鈴木:本作のプロデューサーである西田宣善さんが、まさに嵐電が走っている御室仁和寺の出身なんです。しかも西田さんのお父さんは役者をやられていて、そのきっかけが何と嵐電の中で溝口健二監督に声を掛けられたことなんです。「あなた、いい顔してますから映画出ませんか」って言われたそうなんですね。また、西田さん自身も、初めて八ミリカメラを手にしたときに、まず嵐電を撮ったりしたこともあり、嵐電の映画をいつか撮りたいっていうのが、彼の中にずっとあったんです。
また、僕も以前、山本政志監督のシネマインパクトっていう映画塾の講師を務めていた際、その参加者のみんなと一緒に、都営荒川線周辺の街を舞台にした映画を撮ったことがあったんです。
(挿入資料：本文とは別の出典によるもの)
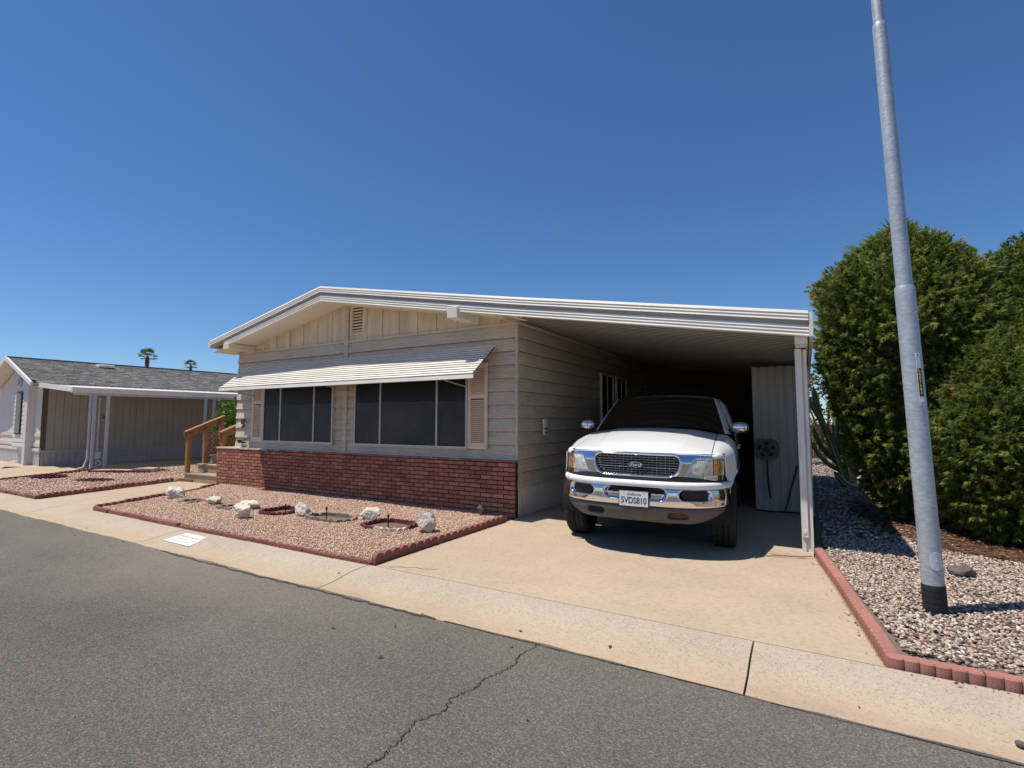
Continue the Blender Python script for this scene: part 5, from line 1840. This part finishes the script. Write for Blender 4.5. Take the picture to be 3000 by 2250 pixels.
# giant clothes peg decoration on the carport wall
cl = thing('clothes_peg_ornament', 'white oversized wooden clothes peg hung on the carport side wall', 'ornament', (-3.745, 7.50, 1.315))
for s_ in (-1, 1):
    m = MB()
    P = [(s_ * 0.006, -0.10), (s_ * 0.050, -0.105), (s_ * 0.048, 0.02), (s_ * 0.058, 0.155), (s_ * 0.030, 0.160), (s_ * 0.016, 0.05), (s_ * 0.006, 0.03)]
    if s_ < 0: P = P[::-1]
    m.prism([(0, a, b) for a, b in P], (0.032, 0, 0)).build('peg_leg', 'white_metal', cl)
MB().tube([(0.034, -0.05, 0.0), (0.04, 0, 0.0), (0.034, 0.05, 0.0)], 0.010, 8).build('spring', 'dark', cl, 50)
MB().tube([(0.036, -0.012, -0.07), (0.040, 0.012, -0.07)], 0.012, 8).build('knot', 'dark', cl, 50)

# ================================================================== FOLIAGE
def sprays(P, Nn, L, W, tint, nl=5, fan=0.9, droop=0.15, tri=False):
    """flat fan sprays: P points, Nn directions; returns V,F(quads),tint per vertex"""
    n = len(P)
    d = Nn / np.linalg.norm(Nn, axis=1)[:, None]
    ref = nr.normal(size=(n, 3))
    s_ = np.cross(d, ref); s_ /= np.linalg.norm(s_, axis=1)[:, None]
    nn = np.cross(d, s_)
    Vs = []
    for k in range(nl):
        a = (k - (nl - 1) / 2) / max(1, (nl - 1) / 2) * fan + nr.normal(0, 0.12, n)
        dk = d * np.cos(a)[:, None] + s_ * np.sin(a)[:, None] + nn * nr.normal(0, 0.25, n)[:, None]
        sk = -d * np.sin(a)[:, None] + s_ * np.cos(a)[:, None]
        l = L * nr.uniform(0.55, 1.0, n) * (1 - 0.25 * abs(k - (nl - 1) / 2) / nl)
        w = W * nr.uniform(0.7, 1.2, n)
        b = P + d * (L * 0.10 * k / nl)[:, None]
        tip = b + dk * l[:, None]
        tip[:, 2] -= droop * l
        mid = b + dk * (l * 0.55)[:, None]
        Vs.append(np.stack([b + sk * w[:, None], tip, b - sk * w[:, None]], 1) if tri else np.stack([b, mid + sk * w[:, None], tip, mid - sk * w[:, None]], 1))
    V = np.stack(Vs, 1).reshape(-1, 3)
    kk = 3 if tri else 4
    F = np.arange(len(V)).reshape(-1, kk)
    T = np.repeat(tint, nl * kk)
    return V, F, T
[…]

その映画を西田さんがご覧になっていて、この人なら嵐電の映画が撮れるんじゃないかと、お声がけいただいたんです。
その後、西田さんはプロデューサーとして、嵐電を運営している京福電鉄さんに企画を持ち込んで話を進めていきました。当初、京福電鉄側からは人が死んだりするような事件モノはNGが出てたのですが、恋愛軸の話にしたこともあり京福側から大きな協力を得ることができました。僕自身もちょうど2016年から京都造形芸術大学の映画学科で映画を教え始めたということもあり、これまで五本の劇場用映画を世に送り出してきた北白川派映画プロジェクトと繋げたりして、この企画を進めていったんです。
Q:いろんな縁が重なったんですね。
鈴木:そうなんです。でも僕自身は、嵐電はもとより京都自体も縁のない人間だったんですけど、大学で京都に呼ばれることになったのが大きなきっかけになりましたね。人生で京都と関わることはないと思ってたんですけどね(笑)。
一方で、映画の撮影所がたくさん存在していた京都を走る路面電車って、すごく映画的なモチーフだとは思っていました。何でしょうね、アキ・カウリスマキの『浮き雲』(96)って映画にも電車が出てきますけど、そういう映画を自分も作ってみたいなって思っていました。でもそのためには鉄道会社さんの全面的な協力が必要だろうなって。それが今回京福電鉄さんの協力をいただくことができて、本当にありがたかったです。それにタイトルも『嵐電』って、そのまんまじゃないですか(笑)。
Q:そうですよね、そのまんま。
鈴木:よく鉄道映画っていうと、運転士や車掌さんが主人公として出ることが多いのですが、今回はそういう人たちはほぼ出てこない、その代わり電車は出まくるぞみたいな映画になりましたよね(笑)。出来上がってみると、前例のない映画になったかなと思います。